While the boys, their Pop and I picked up all kinds of sticks and debris out of the yard, we stumbled upon a single pink camellia bloom stretching open its petals toward a ray of sunshine. It pains me to think of all the trees and shrubs that are budding and blooming at the moment only to be met with cold weather again, but we’ll certainly enjoy these pretty blooms while we have them.
To my kids, though, the yellow dandelions and purple henbit in our yard are just as special and glorious as any camellia!
Isn’t that much of the beauty of childhood—to see value and interest in nearly every living and natural thing?
My 2-year-old son saw beauty today in the sunshine as it passed through the holes in a withered, crumbling leaf long departed from the branch that once gave it life.
His big brother found a smooth white quartz pebble with a fine crack running along its middle and said not that it was broken but that it looked like it was smiling.
As children, a flower is a flower is a flower … until we learn differently that some blooms are just weeds and pests, not worth our admiration and care but rather our indifference or disdain.
It’s a similar fate with humanity, I think—that as small children we see so much beauty and good and worth and light in each other, but then we do some more living and might learn to hate and reject and mock and hurt others who are different or difficult.
Some of us even learn that it’s OK to hate and reject and mock and inflict harm, unfortunately.
But if we could see each other as our Creator does, with an overwhelming love, devoid of any bias or fear or selfish intent—WOW!
How beautiful and precious we’d seem to one another!

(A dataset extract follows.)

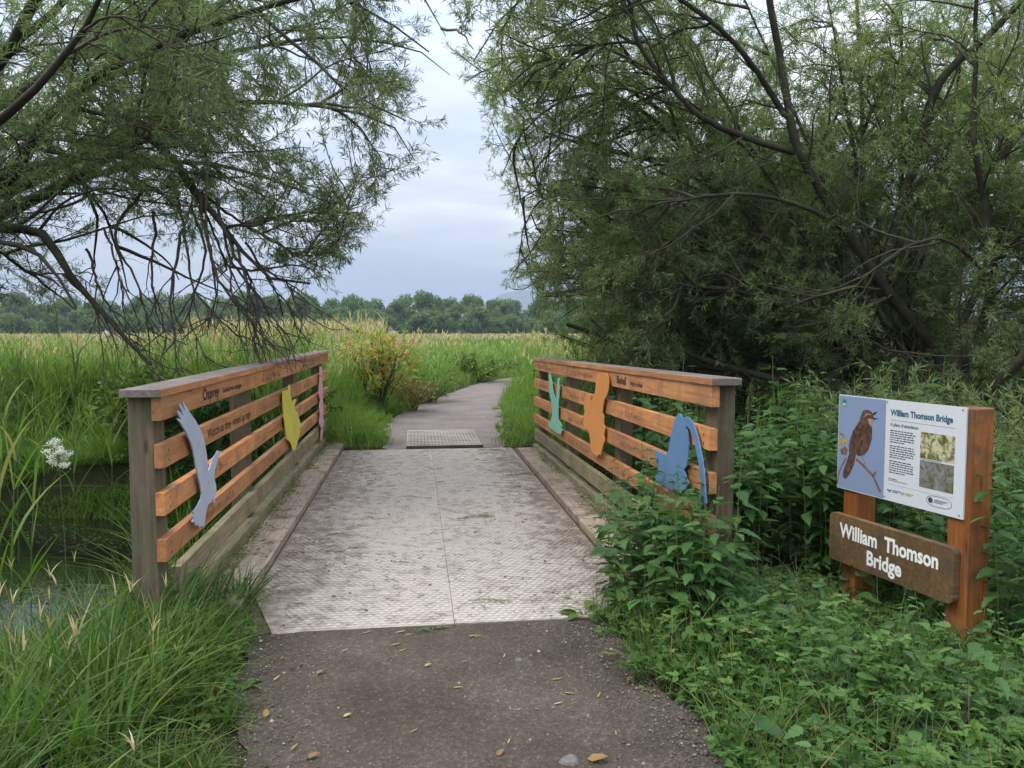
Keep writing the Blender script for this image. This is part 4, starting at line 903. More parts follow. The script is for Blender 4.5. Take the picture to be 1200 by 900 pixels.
p = atz(292, 806, .0); dock((p[0], p[1], .0), 7, .06, .02, 'small rosette at the left edge of the path')

# ------------------------------------------------------------------ ground cover
def scatter(n, x0, x1, y0, y1, ok):
    x = rng.uniform(x0, x1, n); y = rng.uniform(y0, y1, n); k = ok(x, y); x, y = x[k], y[k]
    return np.stack([x, y, hgt(x, y)], 1)
def offpath(x, y, m=0.0):
    c, w = pathc(y); return np.abs(x - c) > w + m + .09 * fnoise(x, y, 5) + .05 * fnoise(x, y, 13)
def lobed():
    """three jagged leaflets on one stalk"""
    V, F = [], []
    for ang, L in ((-72, .62), (0, .72), (72, .62)):
        a = R_(ang); c_, s_ = math.cos(a), math.sin(a); n0 = len(V)
        for x, y, z in ((0, 0, 0), (-.13, .16, .03), (-.30, .34, .04), (-.2, .42, .02), (-.27, .60, 0), (-.13, .64, -.01), (-.12, .82, -.04), (0, 1, -.1), (.12, .82, -.04), (.13, .64, -.01), (.27, .60, 0), (.2, .42, .02), (.30, .34, .04), (.13, .16, .03), (0, .5, -.04)):
            V.append([L * (x * c_ + y * s_) * 1.0, L * (-x * s_ + y * c_) + .28, L * z - .05 * (ang != 0)])
        F += [[n0 + 14, n0 + (i + 1) % 14, n0 + i] for i in range(14)]
    return np.array(V), np.array(F)
LB, LBF = lobed()
g = G()
okr = lambda x, y: offpath(x, y, -.02) & (x > .3) & (y < 5.2 + .2 * x) & ~((x < 1.3) & (y > 4.25))
b0 = scatter(9500, .7, 4.4, 1.4, 5.2, lambda x, y: okr(x, y) & (fnoise(x, y, 4.3, 2) + .5 * rng.normal(size=len(x)) > -.55))
_q = b0[:, :2] - O_[:2]; _n = _q @ en[:2]; _e = _q @ ex[:2]
front = (_n > -.25) & (_n < .8) & (_e > -.4) & (_e < W_ + .5)
h = np.clip(rng.normal(.16, .085, len(b0)) * (.8 + .5 * fnoise(b0[:, 0], b0[:, 1], 2.6)), .02, .42) * np.where(front, .42, 1) * (1 - .55 * np.exp(-((b0[:, 0] - pathc(b0[:, 1])[0] - .95) / .25) ** 2))
pt = b0 + np.stack([rng.normal(0, .05, len(b0)), rng.normal(0, .05, len(b0)), h], 1)
tubes(g, np.stack([b0, (b0 + pt) / 2 + rng.normal(0, .01, b0.shape), pt], 1), np.full((len(b0), 3), .0014), 3, 1)
for q in range(3):
    a = rng.uniform(0, 6.28, len(b0)); d = nz(np.stack([np.cos(a), np.sin(a), rng.uniform(-.2, .35, len(b0))], 1))
    inst(g, LB, LBF, pt + d * .006, d, nz(rng.normal(0, .42, b0.shape) + [0, 0, 1.]), rng.uniform(.035, .085, len(b0)), 0)
pm = scatter(3600, .8, 4.4, 1.5, 5.0, lambda x, y: okr(x, y) & (fnoise(x, y, 2.1, 3) > .1)); m = len(pm); a = rng.uniform(0, 6.28, m)
pp = pm + np.stack([0 * a, 0 * a, np.clip(rng.normal(.2, .09, m), .03, .45)], 1); _q = pm[:, :2] - O_[:2]; fr_ = ((_q @ en[:2]) > -.25) & ((_q @ en[:2]) < .8) & ((_q @ ex[:2]) > -.4) & ((_q @ ex[:2]) < W_ + .5); pp[fr_, 2] = pm[fr_, 2] + .08
inst(g, NT, NTF, pp, nz(np.stack([np.cos(a), np.sin(a), rng.uniform(-.5, .2, m)], 1)), nz(rng.normal(0, .4, (m, 3)) + [0, 0, 1.]), rng.uniform(.05, .11, m), 2)
tubes(g, np.stack([pm, (pm + pp) / 2, pp], 1), np.full((m, 3), .0014), 3, 1)
pm = scatter(420, .9, 4.3, 1.5, 4.8, lambda x, y: okr(x, y) & (fnoise(x, y, 1.7, 1) > .3)); m = len(pm); a = rng.uniform(0, 6.28, m)
pp = pm + np.stack([0 * a, 0 * a, rng.uniform(.08, .24, m)], 1)
inst(g, DK, DKF, pp, nz(np.stack([np.cos(a), np.sin(a), rng.uniform(-.2, .3, m)], 1)), nz(rng.normal(0, .3, (m, 3)) + [0, 0, 1.]), rng.uniform(.07, .14, m), 0)
pm = scatter(260, .9, 4.3, 1.5, 4.8, okr); m = len(pm); e_ = pm + np.stack([rng.normal(0, .14, m), rng.normal(0, .14, m), rng.uniform(.15, .42, m)], 1)
tubes(g, np.stack([pm, (pm + e_) / 2 + rng.normal(0, .02, (m, 3)), e_], 1), np.full((m, 3), .0016), 4, 3)
tag(g.build('ground_cover', [L_cover, M_stem, L_nettle, M_dead]), kind='stuff', label='lobed leafy ground cover on the right bank', cat='ground cover')

# reeds and tall herbs
def reeds(g, b0, h0, h1, wl, nleaf=3, head=True, ws=.006, headp=.6):
    n = len(b0); h = rng.uniform(h0, h1, n)
    tip = blades(g, b0, h, ws, .06, .06, 3, 0)
    for q in range(nleaf):
        s = rng.uniform(.15, .8, n); st = b0 + (tip - b0) * s[:, None]
        blades(g, st, h * rng.uniform(.3, .55, n), wl, .35, .8, 4, 0)
    if head:
        k = rng.random(n) < headp; t = tip[k]
        for q in range(3):
            blades(g, t - [0, 0, .07], rng.uniform(.13, .24, len(t)) * (h1 / 1.6), wl * 1.3, .18, .35, 3, 1)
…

Those “weeds” and “holes” and “cracks” suddenly may look more like flowers and windows and smiles, whether genuine or forced through adversity … they’d be seen nonetheless.
That’s something worth striving toward as individuals, I think, even if we know we’ll never quite get it completely right.
A work in progress is no small thing!
God’s grace, mercy and love are no small things. So we bloom despite the coming frost.
“He has made everything beautiful in its time.”